Skipping all pictures, set down the lines of the listing from the first through the one with "rng = np.random.default_rng(7);".
_ _ _ _
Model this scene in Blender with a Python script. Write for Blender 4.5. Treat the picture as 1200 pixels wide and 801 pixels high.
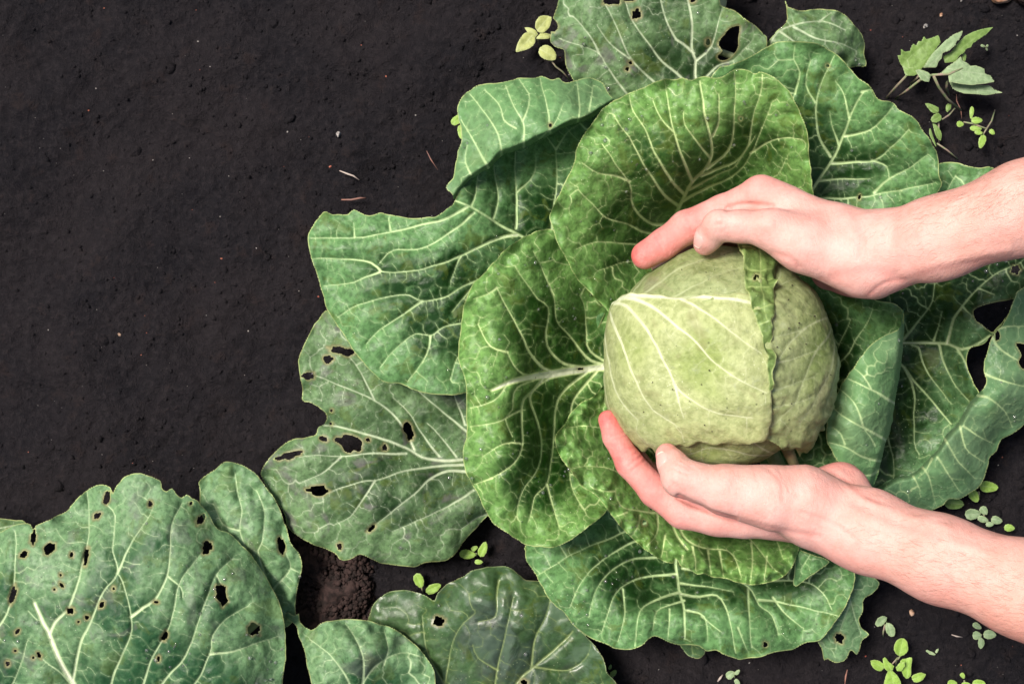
import bpy, math, random, heapq
import numpy as np
from mathutils import Vector, geometry
from mathutils.bvhtree import BVHTree
for o in list(bpy.data.objects): bpy.data.objects.remove(o)
sc = bpy.context.scene
COL = sc.collection
rng = np.random.default_rng(7); random.seed(7)

# ------------------------------------------------------------------ camera, sky, sun, exposure
H, F = 1.2, 1590.0                    # camera height (m), focal length in photo pixels (1200 wide)
cam = bpy.data.objects.new('camera', bpy.data.cameras.new('camera')); COL.objects.link(cam)
cam.location = (0, 0, H); cam.rotation_euler = (0, 0, 0)
cam.data.sensor_width = 36; cam.data.lens = 36 * F / 1200; cam.data.clip_start = .01; cam.data.clip_end = 500
sc.camera = cam
SUN_EL, SUN_ROT = math.radians(60), math.radians(-62)
w = bpy.data.worlds.new('World'); sc.world = w; w.use_nodes = True
nt = w.node_tree; bg = nt.nodes['Background']
sky = nt.nodes.new('ShaderNodeTexSky'); sky.sky_type = 'NISHITA'; sky.sun_disc = False
sky.sun_elevation = SUN_EL; sky.sun_rotation = SUN_ROT; sky.air_density = 1.0; sky.dust_density = 4.0; sky.ozone_density = 0.6
nt.links.new(sky.outputs[0], bg.inputs[0]); bg.inputs[1].default_value = .058
sl = bpy.data.lights.new('sun', 'SUN'); sun = bpy.data.objects.new('sun', sl); COL.objects.link(sun)
sl.energy = 3.3; sl.angle = math.radians(17); sl.color = (1, .93, .85)
sd = Vector((math.sin(SUN_ROT) * math.cos(SUN_EL), math.cos(SUN_ROT) * math.cos(SUN_EL), math.sin(SUN_EL)))
sun.rotation_euler = sd.to_track_quat('Z', 'Y').to_euler()
sc.view_settings.view_transform = 'Standard'; sc.view_settings.look = 'None'
sc.view_settings.gamma = 1; sc.view_settings.exposure = 0.75

# ------------------------------------------------------------------ small maths helpers
def P(px, py, z):                     # a place seen at photo pixel (px,py) and standing z metres above the ground
    z = np.asarray(z, float)
    return np.stack([(np.asarray(px, float) - 600) / F * (H - z), -(np.asarray(py, float) - 400.5) / F * (H - z), z + 0 * np.asarray(px, float)], -1)
_lat = {}
def vn(x, y, s, seed=0):              # value noise, -1..1
    if seed not in _lat: _lat[seed] = np.random.default_rng(seed + 100).uniform(-1, 1, (256, 256))
    L = _lat[seed]; x = np.asarray(x) / s + 57.3; y = np.asarray(y) / s + 31.7
    xi = np.floor(x).astype(int); yi = np.floor(y).astype(int); fx = x - xi; fy = y - yi
    fx = fx * fx * (3 - 2 * fx); fy = fy * fy * (3 - 2 * fy); g = lambda a, b: L[(xi + a) % 256, (yi + b) % 256]
    return (g(0, 0) * (1 - fx) + g(1, 0) * fx) * (1 - fy) + (g(0, 1) * (1 - fx) + g(1, 1) * fx) * fy
def fbm(x, y, s, seed=0, n=4):
    return sum(vn(x, y, s / 2 ** i, seed + i) / 1.8 ** i for i in range(n))
def catmull(pts, closed, step=3.0):
    p = np.array(pts, float); n = len(p); out = []
    for i in range(n if closed else n - 1):
        if closed: a, b, c, d = p[(i - 1) % n], p[i], p[(i + 1) % n], p[(i + 2) % n]
        else: a, b, c, d = p[max(i - 1, 0)], p[i], p[i + 1], p[min(i + 2, n - 1)]
        k = max(1, int(np.hypot(*(c - b)) / step))
        for t in np.arange(k) / k:
            out.append(.5 * (2 * b + (c - a) * t + (2 * a - 5 * b + 4 * c - d) * t * t + (3 * b - a - 3 * c + d) * t ** 3))
    if not closed: out.append(p[-1])
    return np.array(out)
def seg_dist(X, Y, a, b):
    d = b - a; L = d @ d + 1e-12
    t = np.clip(((X - a[0]) * d[0] + (Y - a[1]) * d[1]) / L, 0, 1)
    return np.hypot(X - a[0] - t * d[0], Y - a[1] - t * d[1]), t
def sdf_poly(X, Y, poly):             # > 0 inside
    dist = np.full(X.shape, 1e9); ins = np.zeros(X.shape, bool); n = len(poly)
    for i in range(n):
        a, b = poly[i], poly[(i + 1) % n]
        dist = np.minimum(dist, seg_dist(X, Y, a, b)[0])
        if a[1] != b[1]:
            c = ((a[1] > Y) != (b[1] > Y)) & (X < (b[0] - a[0]) * (Y - a[1]) / (b[1] - a[1]) + a[0]); ins ^= c
    return np.where(ins, dist, -dist)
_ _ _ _
■ Written answer ■
Model this scene in Blender with a Python script. Write for Blender 4.5. Treat the picture as 1200 pixels wide and 801 pixels high.
import bpy, math, random, heapq
import numpy as np
from mathutils import Vector, geometry
from mathutils.bvhtree import BVHTree
for o in list(bpy.data.objects): bpy.data.objects.remove(o)
sc = bpy.context.scene
COL = sc.collection
rng = np.random.default_rng(7); random.seed(7)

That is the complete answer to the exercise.